Corporate Jets and the Common Man

The big story here in Wichita, Kansas, is the expected bankruptcy filing of the Hawker Beechcraft Company. It would be hard to overstate the devastating effect that such a move would have on the “Air Capital of the World,” where the venerable airplane manufacturer has been a mainstay of the local economy and a source of civic pride ever since the legendary aviation pioneer Walter Beech started his world-famous company here back in 1932.

Various reasons have been offered for the company’s financial difficulties, but the ones most often mentioned are the sluggish state of the economy and stiff competition from the rest of the corporate aviation industry, including such local firms as Bombardier Learjet and Cessna. Many Wichitans can’t help thinking, though, that it didn’t help one bit to have the President of the United States and many of his party’s congressional members demonize corporate jet owners and seek to make corporate jet ownership prohibitively expensive.

The rhetorical assault on corporate jets began in the early days of the Obama administration, when Chrysler and General Motors executives were widely criticized by some of the news media and several Democratic congressmen for flying in corporate jets from Detroit to Washington, D.C., to plead for a bail-out. The critics were all in favor of the bail-outs, of course, but apparently felt that the plan would be less offensive to an outraged public if the executives had been forced to endure a Greyhound bus trip in order to gain the money.

With corporate jet ownership thus established as the epitome of wretched corporate excess, Obama proposed eliminating several tax laws that made corporate aviation more affordable and began to feature corporate jet owners prominently in his speeches. He even went to far as to suggest that corporate jet ownership would cause students to lose college scholarships, dangerous storms to go unreported, and tainted food to poison helpless consumers.
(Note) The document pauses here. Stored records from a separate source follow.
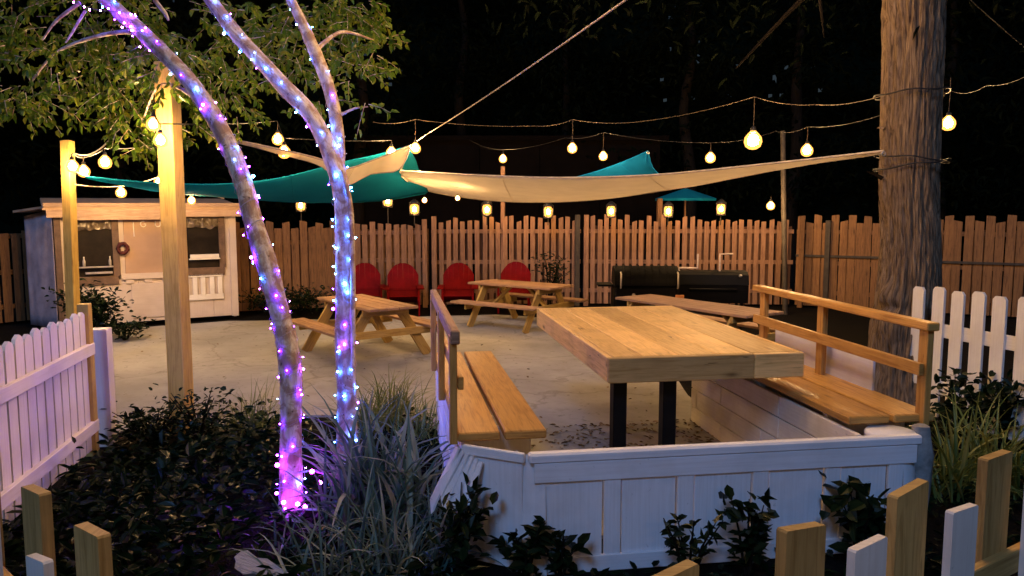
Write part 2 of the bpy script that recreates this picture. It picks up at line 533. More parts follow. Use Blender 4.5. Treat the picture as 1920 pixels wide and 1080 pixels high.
def add_picket(root, x, y, z, wd, h, th, top, mat, tilt=0, name='picket'):
    o = bpy.data.objects.new(name, picket_mesh(wd, h, th, top, mat, rnd.randrange(6)))
    COL.objects.link(o); o.parent = root
    o.location = (x, y, z); o.rotation_euler = (0, tilt, 0)
    return o
def run_root(name, p0, p1, label, cat='fence', group=None):
    p0, p1 = Vector((p0[0], p0[1], 0)), Vector((p1[0], p1[1], 0))
    d = p1 - p0
    return empty(name, p0, math.atan2(d.y, d.x), label, cat, group), d.length

def back_fence(p0, p1, label, front_w, front_sp, ht, hs, fmat, bmat, back_w=.14, back_h=1.72, rails=(.33, .95, 1.60), posts=(), railmat=None, front=True, dark_rail=None, gapback=.03):
    root, L = run_root('wooden_fence', p0, p1, label, 'fence', 'board fences round the back of the yard')
    rm = railmat or fmat
    for z in rails:
        MB().box((L / 2, 0, z), (L, .04, .085)).build('rail', rm, root)
    if dark_rail:
        MB().box((L / 2, -.085, dark_rail), (L, .03, .05)).build('rail', M_dark, root)
    x = front_w * .6; k = 0
    while front and x < L - front_w * .4:
        h = (ht if (k % 2 == 0 if front_w > .12 else rnd.random() < .3) else hs) + rnd.uniform(-.03, .03)
        h = round(h * 50) / 50
        add_picket(root, x, -.045, .05, front_w, h, .022, 'flat', fmat, rnd.uniform(-.006, .006))
        x += front_sp * rnd.uniform(.9, 1.1); k += 1
    if back_w:
        x = back_w * .5
        while x < L:
            add_picket(root, x, .045, .04, back_w, round((back_h + rnd.uniform(-.03, .03)) * 50) / 50, .02, 'flat', bmat, rnd.uniform(-.005, .005), 'backing_board')
            x += back_w + gapback * rnd.uniform(.3, 1.8)
    for px, h, m_ in posts:
        MB().box((px, -.10, h / 2), (.10, .10, h)).build('fence_post', m_, root)
    return root
FK = (.87, 16.77)
back_fence((-9.0, 13.6), (-5.9, 16.2), 'tall board fence behind the left side of the food shed', .14, .17, 1.62, 1.55, M_fence, M_fback, .14, 1.5)
back_fence((-3.4, 16.2), (-.92, 16.75), 'close boarded fence between the food shed and the red chairs', .145, .16, 1.76, 1.66, M_fence, M_fback, .14, 1.60, rails=(.4, 1.4), posts=[(2.40, 1.8, M_fence)])
back_fence((-.90, 16.75), (.80, 16.78), 'pinkish slatted fence section behind the first two red chairs', .11, .155, 1.78, 1.71, M_fpink, M_fence, .14, 1.62, rails=(.35, 1.0, 1.58), posts=[(1.62, 1.86, M_fpink)])
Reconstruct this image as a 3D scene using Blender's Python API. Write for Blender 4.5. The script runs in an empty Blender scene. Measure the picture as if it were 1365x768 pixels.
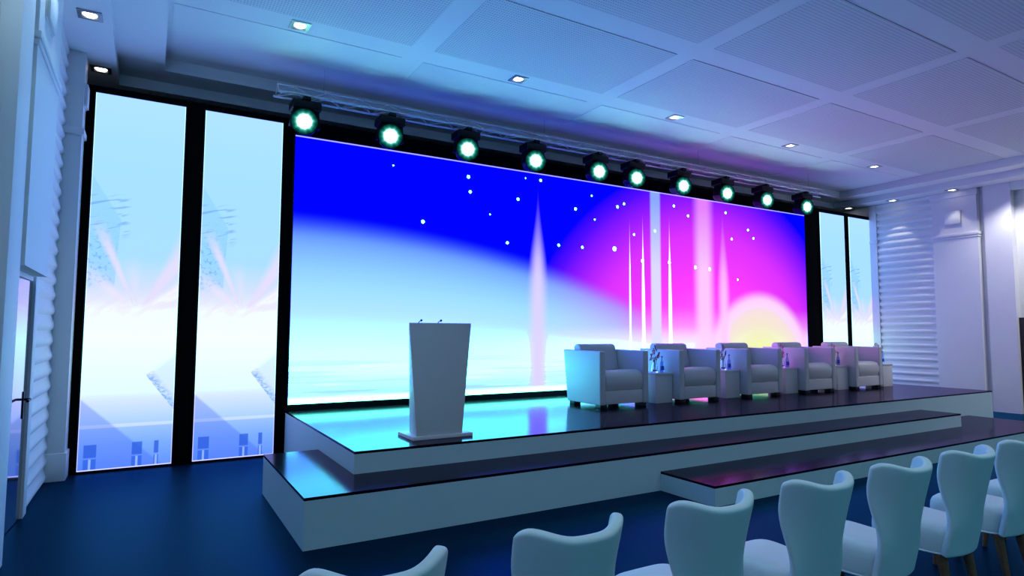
import bpy, bmesh, math, random
from mathutils import Vector, Matrix
R = math.radians
random.seed(7)
COL = bpy.context.scene.collection
scene = bpy.context.scene

# ------------------------------------------------------------------ materials
def srgb(r, g, b):
    f = lambda c: (c/255/12.92) if c/255 <= .04045 else ((c/255+.055)/1.055)**2.4
    return (f(r), f(g), f(b), 1)

def mat(name, col, rough=.5, metal=0, noise=0, nscale=20, bump=0, bscale=200, spec=.5, trans=0, ior=1.45, emit=None, estr=0, coat=0):
    m = bpy.data.materials.new(name); m.use_nodes = True
    nt = m.node_tree; b = nt.nodes['Principled BSDF']
    b.inputs['Base Color'].default_value = col
    b.inputs['Roughness'].default_value = rough
    b.inputs['Metallic'].default_value = metal
    b.inputs['Specular IOR Level'].default_value = spec
    b.inputs['Transmission Weight'].default_value = trans
    b.inputs['IOR'].default_value = ior
    b.inputs['Coat Weight'].default_value = coat
    if emit:
        b.inputs['Emission Color'].default_value = emit
        b.inputs['Emission Strength'].default_value = estr
    tc = nt.nodes.new('ShaderNodeTexCoord')
    if noise:
        n = nt.nodes.new('ShaderNodeTexNoise'); n.inputs['Scale'].default_value = nscale
        n.inputs['Detail'].default_value = 4
        nt.links.new(tc.outputs['Object'], n.inputs['Vector'])
        mx = nt.nodes.new('ShaderNodeMix'); mx.data_type = 'RGBA'
        mx.inputs['A'].default_value = tuple(c*(1-noise) for c in col[:3])+(1,)
        mx.inputs['B'].default_value = tuple(min(1, c*(1+noise)) for c in col[:3])+(1,)
        nt.links.new(n.outputs['Fac'], mx.inputs['Factor'])
        nt.links.new(mx.outputs['Result'], b.inputs['Base Color'])
    if bump:
        n2 = nt.nodes.new('ShaderNodeTexNoise'); n2.inputs['Scale'].default_value = bscale
        nt.links.new(tc.outputs['Object'], n2.inputs['Vector'])
        bp = nt.nodes.new('ShaderNodeBump'); bp.inputs['Strength'].default_value = bump
        bp.inputs['Distance'].default_value = .002
        nt.links.new(n2.outputs['Fac'], bp.inputs['Height'])
        nt.links.new(bp.outputs['Normal'], b.inputs['Normal'])
    return m

class V:                                   # tiny expression builder over Math nodes
    nt = None
    def __init__(s, x): s.x = x
    @staticmethod
    def op(o, *a):
        n = V.nt.nodes.new('ShaderNodeMath'); n.operation = o
        for i, q in enumerate(a):
            q = q.x if isinstance(q, V) else q
            if isinstance(q, (int, float)): n.inputs[i].default_value = q
            else: V.nt.links.new(q, n.inputs[i])
        return V(n.outputs[0])
    def __add__(s, o): return V.op('ADD', s, o)
    __radd__ = __add__
    def __sub__(s, o): return V.op('SUBTRACT', s, o)
    def __rsub__(s, o): return V.op('SUBTRACT', o, s)
    def __mul__(s, o): return V.op('MULTIPLY', s, o)
    __rmul__ = __mul__
    def __truediv__(s, o): return V.op('DIVIDE', s, o)
    def __pow__(s, o): return V.op('POWER', s, o)
    def abs(s): return V.op('ABSOLUTE', s)
    def sqrt(s): return V.op('SQRT', s)
def vmax(a, b): return V.op('MAXIMUM', a, b)
def vmin(a, b): return V.op('MINIMUM', a, b)
def step(lo, hi, x):                       # smooth ramp 0..1 between lo and hi (either order)
    n = V.nt.nodes.new('ShaderNodeMapRange'); n.interpolation_type = 'SMOOTHSTEP'; n.clamp = True
    inv = lo > hi
    a, b = (hi, lo) if inv else (lo, hi)
    n.inputs['From Min'].default_value = a; n.inputs['From Max'].default_value = b
    n.inputs['To Min'].default_value = 1 if inv else 0; n.inputs['To Max'].default_value = 0 if inv else 1
    V.nt.links.new(x.x, n.inputs['Value']); return V(n.outputs['Result'])
def cmix(f, a, b):                         # colour mix; a, b tuples or sockets
    n = V.nt.nodes.new('ShaderNodeMix'); n.data_type = 'RGBA'
    if isinstance(f, V): V.nt.links.new(f.x, n.inputs['Factor'])
    else: n.inputs['Factor'].default_value = f
    for k, q in (('A', a), ('B', b)):
        if isinstance(q, tuple): n.inputs[k].default_value = q
        else: V.nt.links.new(q, n.inputs[k])
    return n.outputs['Result']
def ramp(x, stops):
    n = V.nt.nodes.new('ShaderNodeValToRGB'); cr = n.color_ramp
    while len(cr.elements) < len(stops): cr.elements.new(.5)
    for e, (p, c) in zip(cr.elements, stops): e.position = p; e.color = c
    V.nt.links.new(x.x, n.inputs['Fac']); return n.outputs['Color']
def noise(vx, vy, scale, detail=3):
    c = V.nt.nodes.new('ShaderNodeCombineXYZ')
    V.nt.links.new(vx.x, c.inputs[0]); V.nt.links.new(vy.x, c.inputs[1])
    n = V.nt.nodes.new('ShaderNodeTexNoise'); n.inputs['Scale'].default_value = scale; n.inputs['Detail'].default_value = detail
    V.nt.links.new(c.outputs[0], n.inputs['Vector']); return V(n.outputs['Fac'])
def screen_out(color, boost, base=1.0):
    """a bright display: channels driven to full scale keep going (the panel is brighter than the exposure holds)"""
    nt = V.nt
    sp = nt.nodes.new('ShaderNodeSeparateColor'); nt.links.new(color, sp.inputs[0])
    cb = nt.nodes.new('ShaderNodeCombineColor')
    g = step(.25, .8, V(sp.outputs[1]))*step(.55, .9, V(sp.outputs[2]))
    for i in range(3):
        c = V(sp.outputs[i]); k = step((.95, .78, .72)[i], 1.0, c); o = c*base + boost[i]*k*k*((1.0-g) if i == 0 else g*.9+.1)
        nt.links.new(o.x, cb.inputs[i])
    e = nt.nodes.new('ShaderNodeEmission'); nt.links.new(cb.outputs[0], e.inputs['Color'])
    out = [n for n in nt.nodes if n.type == 'OUTPUT_MATERIAL'][0]
    nt.links.new(e.outputs[0], out.inputs['Surface'])
def screen_mat(name):
    m = bpy.data.materials.new(name); m.use_nodes = True
    nt = m.node_tree; nt.nodes.remove(nt.nodes['Principled BSDF']); V.nt = nt
    tc = nt.nodes.new('ShaderNodeTexCoord'); s = nt.nodes.new('ShaderNodeSeparateXYZ')
    nt.links.new(tc.outputs['Object'], s.inputs[0])
    return m, V(s.outputs[0]), V(s.outputs[2])

WHITE = mat('white_painted_wall', (.78, .79, .80, 1), .55, noise=.02, nscale=3)
CEIL = mat('ceiling_paint', (.80, .81, .82, 1), .7, noise=.01, nscale=2)
BLACKW = mat('black_partition', (.0008, .0008, .001, 1), .8, noise=.2, nscale=8, spec=.08)
BACKW = mat('dark_rear_wall', (.006, .0065, .008, 1), .3, noise=.15, nscale=6, spec=.3)
def sheen(name, base, gloss, rough, ior, nscale=14, bscale=300):
    m = bpy.data.materials.new(name); m.use_nodes = True; nt = m.node_tree; V.nt = nt
    nt.nodes.remove(nt.nodes['Principled BSDF'])
    tc = nt.nodes.new('ShaderNodeTexCoord')
    n = nt.nodes.new('ShaderNodeTexNoise'); n.inputs['Scale'].default_value = nscale; nt.links.new(tc.outputs['Object'], n.inputs['Vector'])
    n2 = nt.nodes.new('ShaderNodeTexNoise'); n2.inputs['Scale'].default_value = bscale; nt.links.new(tc.outputs['Object'], n2.inputs['Vector'])
    bp = nt.nodes.new('ShaderNodeBump'); bp.inputs['Strength'].default_value = .1; bp.inputs['Distance'].default_value = .001
    nt.links.new(n2.outputs['Fac'], bp.inputs['Height'])
    d = nt.nodes.new('ShaderNodeBsdfDiffuse'); g = nt.nodes.new('ShaderNodeBsdfGlossy'); fr = nt.nodes.new('ShaderNodeFresnel'); mx = nt.nodes.new('ShaderNodeMixShader')
    nt.links.new(cmix(V(n.outputs['Fac']), tuple(c*.75 for c in base)+(1,), tuple(c*1.25 for c in base)+(1,)), d.inputs['Color'])
    g.inputs['Color'].default_value = gloss+(1,); g.inputs['Roughness'].default_value = rough; fr.inputs['IOR'].default_value = ior
    for q in (d, g): nt.links.new(bp.outputs['Normal'], q.inputs['Normal'])
    nt.links.new(fr.outputs[0], mx.inputs[0]); nt.links.new(d.outputs[0], mx.inputs[1]); nt.links.new(g.outputs[0], mx.inputs[2])
    nt.links.new(mx.outputs[0], [q for q in nt.nodes if q.type == 'OUTPUT_MATERIAL'][0].inputs['Surface'])
    return m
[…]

It was all nonsense, of course, as the proposed changes in the tax code would have raised only $3 billion or so over 10 years, a mere pittance compared to the $7.2 trillion in deficits that Obama proposed to rack up over the same time span. That’s not counting the tax revenues that would have been lost if the corporate aviation industry were to go bankrupt, or the cost of unemployment compensation and welfare payments to the industry’s former workers.

Hawker Beechcraft might well survive after a Chapter 11 reorganization, but the process would be a humbling blow to Wichita nonetheless. People motivated more by envy than reason in other communities would possibly derive some satisfaction in the knowledge that those corporate jet-flying fat cats had suffered, but they should stop to consider the blue collar types whose welfare would also be adversely affected. They should also look around their own towns and cities to consider how much of their own local economies are dependent on the business of people who are flying in to make a deal.